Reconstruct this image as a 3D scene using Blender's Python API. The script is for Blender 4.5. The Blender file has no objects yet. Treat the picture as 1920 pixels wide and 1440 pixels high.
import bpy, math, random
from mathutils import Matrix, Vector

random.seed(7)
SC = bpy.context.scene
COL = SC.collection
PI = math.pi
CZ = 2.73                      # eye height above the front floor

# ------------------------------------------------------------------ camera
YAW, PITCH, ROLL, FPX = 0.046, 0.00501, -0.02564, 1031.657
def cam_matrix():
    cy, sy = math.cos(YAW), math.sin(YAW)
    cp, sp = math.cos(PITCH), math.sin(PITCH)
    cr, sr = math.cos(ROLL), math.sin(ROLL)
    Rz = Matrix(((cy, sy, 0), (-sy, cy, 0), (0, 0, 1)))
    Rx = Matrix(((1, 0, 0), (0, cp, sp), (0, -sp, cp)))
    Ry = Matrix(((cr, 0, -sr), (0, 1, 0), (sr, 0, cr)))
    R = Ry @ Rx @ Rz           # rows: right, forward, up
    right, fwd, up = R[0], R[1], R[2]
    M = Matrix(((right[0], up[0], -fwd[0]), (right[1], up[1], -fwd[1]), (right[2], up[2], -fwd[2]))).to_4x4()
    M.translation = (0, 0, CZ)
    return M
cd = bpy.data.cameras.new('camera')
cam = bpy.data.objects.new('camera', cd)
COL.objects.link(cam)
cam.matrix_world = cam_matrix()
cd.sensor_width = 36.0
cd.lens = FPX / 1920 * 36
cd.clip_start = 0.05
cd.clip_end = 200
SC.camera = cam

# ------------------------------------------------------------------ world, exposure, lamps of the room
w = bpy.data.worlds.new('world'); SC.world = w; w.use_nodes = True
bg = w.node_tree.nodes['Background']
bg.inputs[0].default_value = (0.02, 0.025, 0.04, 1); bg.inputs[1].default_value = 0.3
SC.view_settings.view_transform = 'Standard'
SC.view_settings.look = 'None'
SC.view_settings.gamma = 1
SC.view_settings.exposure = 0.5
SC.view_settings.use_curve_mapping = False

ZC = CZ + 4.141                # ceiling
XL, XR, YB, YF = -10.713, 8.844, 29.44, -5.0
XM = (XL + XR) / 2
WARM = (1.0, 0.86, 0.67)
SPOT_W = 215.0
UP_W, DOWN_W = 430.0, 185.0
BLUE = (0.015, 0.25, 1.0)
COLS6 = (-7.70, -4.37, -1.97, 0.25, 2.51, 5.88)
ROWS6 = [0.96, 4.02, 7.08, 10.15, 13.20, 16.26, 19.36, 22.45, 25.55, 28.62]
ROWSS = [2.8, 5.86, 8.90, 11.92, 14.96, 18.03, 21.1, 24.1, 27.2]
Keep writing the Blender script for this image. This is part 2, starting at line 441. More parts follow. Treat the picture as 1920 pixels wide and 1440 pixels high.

==*==

Lines from the start of the material above through the line containing "the front floor" are to be duplicated exactly, and only those.

RESPONSE TO THE EXERCISE.
Reconstruct this image as a 3D scene using Blender's Python API. The script is for Blender 4.5. The Blender file has no objects yet. Treat the picture as 1920 pixels wide and 1440 pixels high.
import bpy, math, random
from mathutils import Matrix, Vector

random.seed(7)
SC = bpy.context.scene
COL = SC.collection
PI = math.pi
CZ = 2.73                      # eye height above the front floor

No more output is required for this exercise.